Indonesia tengah berduka setelah gempa dan tsunami menghantam kawasan Sulawesi Tengah. Simpati dan doa pun mengalir deras buat para korban dan keluarga yang ditinggalkan.
Bicara soal gempa maka tak akan lepas dari kekuatannya. Di Donggala, Sulteng, salah satu gempa yang mengguncang tercatat berkekuatan magnitudo 7,4. Begitulah penyebutan Badan Meteorologi, Klimatologi, dan Geofisika (BMKG), tanpa adanya SR (skala Richter).
SCROLL TO CONTINUE WITH CONTENT
SR sejatinya sudah cukup luas digunakan untuk mengukur kekuatan gempa bumi di Indonesia. Dalam sejarahnya, metode pengukuran tersebut diciptakan oleh Charles Francis Richter, seismolog asal Amerika Serikat.
Ia pertama kali mempublikasikan Skala Richter pada 1935. Hal ini seakan menjadi jawabannya terhadap satu masalah yang dimiliki oleh metode sebelumnya, yaitu Skala Mercalli.
Mundur sedikit ke belakang, skala Mercalli ini diciptakan oleh Giuseppe Mercalli, ahli vulkanologi asal Italia. Pada 1902, ia mempublikasikan 12 kategori kekuatan gempa berdasarkan dampak kehancuran yang ditimbulkannya.
Seiring waktu berjalan, Skala Mercalli dianggap terlalu subjektif serta sulit diterapkan untuk mengukur gempa yang terjadi di kawasan terpencil. Maka dari itu, Richter muncul dengan idenya tersebut.
Meski begitu, revisi yang diterapkan pada Skala Mercalli membuat metode penghitungan tersebut bisa digunakan secara lebih luas. Adalah duo ahli seismologi, yaitu Harry Wood dan Frank Neumann yang melakukannya.
Mereka memodifikasinya pada 1931 sehingga masih sering digunakan pada tempat-tempat yang tidak memiliki peralatan seismometer yang dapat mengukur kekuaan gempa.
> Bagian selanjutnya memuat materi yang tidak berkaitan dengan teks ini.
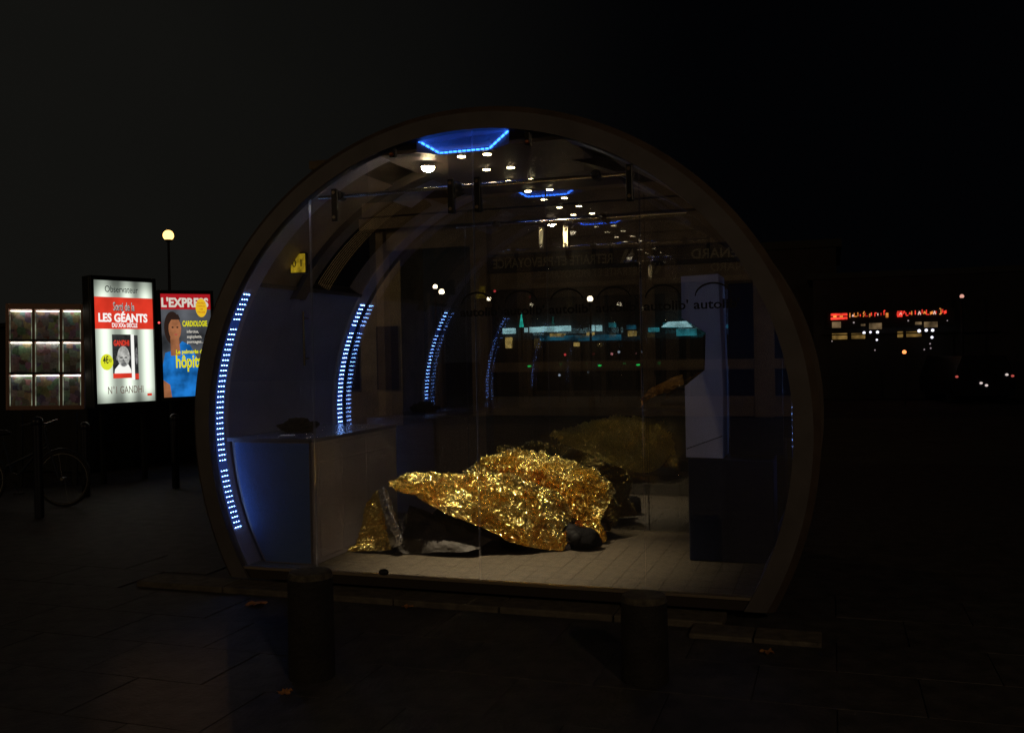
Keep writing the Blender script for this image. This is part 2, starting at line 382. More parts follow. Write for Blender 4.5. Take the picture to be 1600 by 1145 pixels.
# company lettering on the front glass, dark film
VIN = mat('black_film', (0.004, 0.004, 0.006), 0.7)
def logo(x, z, y, par):
    o = text('lettering', "autolib'", 0.085, VIN, None, Matrix.Translation((x, y, z)) @ FRONT, width=0.29, bold=0.0012); P(o)
    mb = MB(); n = 16
    for i in range(n):
        def pt(k, r): 
            t = math.pi * (0.97 - 0.90 * k / n); return (x + 0.125 + 0.115 * r * math.cos(t), y, z + 0.075 + 0.085 * r * math.sin(t))
        w0 = 1 + 0.09 * math.sin(math.pi * i / n); w1 = 1 + 0.09 * math.sin(math.pi * (i + 1) / n)
        mb.face([pt(i, 0.97), pt(i + 1, 0.97), pt(i + 1, w1 + 0.02), pt(i, w0 + 0.02)])
    q = P(mb.build('logo_arc', VIN))
for k in range(6):
    logo(-0.845 - 0.325 * k, 1.875, -0.004, None)
# door rails, hangers, patch fittings
def rail(y, x0, x1, z=2.80, knobs=()):
    b = MB(); b.cyl((x0, y, z), (x1, y, z), 0.014, seg=14); o = P(b.build('door_rail', STEEL, smooth=True))
    for k in knobs:
        q = MB(); q.cyl((k, y - 0.035, z), (k, y + 0.035, z), 0.035, seg=16); q.sph((k, y - 0.035, z), 0.03, (1, 0.5, 1)); q.build('roller', DARK, o, smooth=True)
rail(0.075, -3.62, -1.25, knobs=(-3.44, -2.50, -1.49))
rail(DP - 0.075, -3.3, -1.17, knobs=(-2.9, -1.9))
def fitting(x, z0, z1, y, mt, w=0.035):
    b = MB(); b.bx(x - w / 2, x + w / 2, y - 0.012, y + 0.012, z0, z1, bev=0.005); o = P(b.build('clamp', mt, smooth=False))
    for z in (z0 + 0.03, z1 - 0.03):
        q = MB(); q.cyl((x, y - 0.022, z), (x, y - 0.011, z), 0.013, seg=12); q.build('bolt', STEEL, o, smooth=True)
for x in (-3.44, -2.52, -2.32, -1.25): fitting(x, 2.60, 2.84, -0.014 + 0.0, DARK, 0.045)
for x in (at(846, 371, Y=DP - .04).x, at(884, 371, Y=DP - .04).x): fitting(x, at(846, 389, Y=DP - .04).z, at(846, 354, Y=DP - .04).z, DP - 0.04, PALE, 0.045)
for x in (-2.97, -1.95):
    b = MB(); b.bx(x - 0.018, x + 0.018, -0.02, 0.03, 3.03, 3.15, bev=0.004); o = P(b.build('bracket', DARK))
    q = MB(); q.sph((x, -0.022, 3.05), 0.016); q.build('screw_head', mat('copper', (0.6, 0.2, 0.08), 0.3, 1.0), o, smooth=True)
for x, z in ((-3.64, 1.98), (-2.38, 0.40)):
    pass
b = MB(); b.cyl((-3.70, -0.05, 1.95), (-3.70, -0.05, 1.55), 0.009, seg=8); b.cyl((-3.70, -0.05, 1.9), (-3.70, 0.01, 1.9), 0.006); b.cyl((-3.70, -0.05, 1.6), (-3.70, 0.01, 1.6), 0.006)
P(b.build('door_handle', STEEL, smooth=True))
b = MB(); b.sph((-3.10, -0.02, 0.045), 0.03, (1.3, 0.8, 0.8)); P(b.build('door_stop', BLACK, smooth=True))
# light strips with three-dot rows on the reveals
def dots(z, y0, side):
    x = PX - side * 0 - inner_x(z) + 0.004
    return x
lb = MB()
for k in (-1, 0, 1): lb.box((0, k * 0.031, 0), (0.005, 0.0095, 0.0064))
ledmesh = bpy.data.meshes.new('led_row'); lb.bm.to_mesh(ledmesh); lb.bm.free(); ledmesh.materials.append(LEDW)
for sd, yc in ((-1, 0.095), (-1, DP - 0.095), (1, 0.095), (1, DP - 0.095)):
    b = MB(); zs = []; z = 0.30
    while z < 2.12: zs.append(z); z += 0.0415 * math.sqrt(max(0.25, 1 - ((z - PZ) / 2.07) ** 2))
    sp = [(PX + sd * (inner_x(z) - 0.0005), z) for z in zs]; sq = [(x - sd * 0.0025, z) for x, z in sp]
    b.prism(sp + sq[::-1], yc - 0.055, yc + 0.055); st = P(b.build('light_strip', emat('strip_glow', (0.05, 0.12, 0.60), 0.28)))
    for i, z in enumerate(zs):
        if sd == 1 and z < 0.95: continue
        if abs(z - 0.79) < 0.02 or abs(z - 1.88) < 0.022: continue
        x = PX + sd * (inner_x(z) - 0.0055); dz = 0.01; dx = sd * (inner_x(z + dz) - inner_x(z))
        o = bpy.data.objects.new('led_row', ledmesh); COL.objects.link(o); o.parent = st
        o.location = (x, yc, z); o.rotation_euler = (0, math.atan2(dx, dz), 0)

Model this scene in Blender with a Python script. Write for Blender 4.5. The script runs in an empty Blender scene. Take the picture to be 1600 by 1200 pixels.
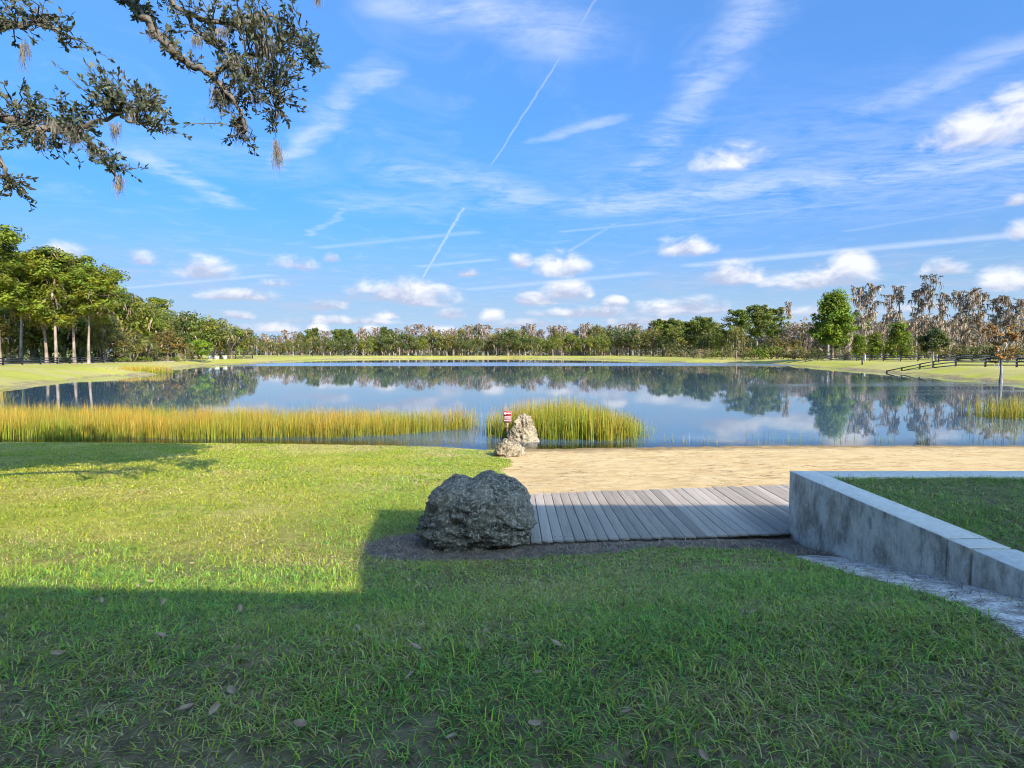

Namanya pun menjadi Mercalli Modified Intensity (MMI).
Walau demikian, Skala Richter juga tak lagi bisa mencakup seluruh perhitungan besarnya kekuatan gempa. Hal ini disebabkan munculnya skala-skala lain dalam menghitung magnitudo bencana tersebut.
Untuk Skala Richter, metode tersebut digunakan untuk menghitung Magnitudo Lokal (ML). Karena pertama kali dikembangkan untuk menghitung gempa yang terjadi di kawasan California Selatan dan Nevada, metode ini dianggap tak relevan untuk diterapkan pada daerah lain. Hal tersebut disebabkan karena perbedaan lempeng benua dari lokasi gempa yang bisa berbeda-beda.
Masalah ini pun memunculkan skala-skala baru yang lebih universal. Salah satunya adalah Magnitudo Gelombang Badan atau Body-wave Magnitude. Awalnya, penghitungan ini menggunakan lambang mB, yang kemudian dimodifikasi dan berubah menjadi mBBB (Broad-band Body-wave Magnitude).
Seiring berjalannya waktu, banyak turunan dari metode ini, seperti mb. Ini seakan menjadi pelengkap dari mBBB. mb digunakan untuk menghitung amplitudo maksimum pada tiga detik pertama, sedangkan mBBB diterapkan pada hal yang sama untuk periode hingga 30 detik.
Lalu, ada juga mbLG. Ini bisa diterapkan untuk kawasan di Amerika Serikat yang tidak bisa dijangkau oleh Magnitudo Lokal-nya Skala Richter. Metode ini juga cenderung digunakan untuk mengukur kekuatan ledakan nuklir di bawah tanah.
Kemudian, muncul Magnitudo Gelompang Permukaan, atau Surface-wave Magnitude (Ms). Ide ini dicetuskan untuk menyelesaikan keterbatasan Skala Richter dengan Magnitudo Lokal-nya.
Metode ini mengukur amplitudo dari gelombang permukaan Bumi, atau gelombang Rayleigh, selama kurang lebih 20 detik. Turunannya, yaitu MsBB, bisa digunakan untuk mengukur sampai 60 detik.
Ms pun bisa digunakan untuk mengukur gempa yang memiliki kekuatan lebih besar maupun lokasi yang lebih luas dibanding ML. Pengukuran ini juga mendapat pembaruan dari sejumlah negara, seperti China dan Rusia.
Maka dari itu BMKG di Indonesia tak lagi mencantumkan SR setelah angka yang menunjukkan kekuatan gempa. Hal tersebut disebabkan SR hanya bisa diterapkan di daerah-daerah tertentu saja. BMKG kini mengukur kekuatan gempa dengan menggunakan simbol M atau magnitudo.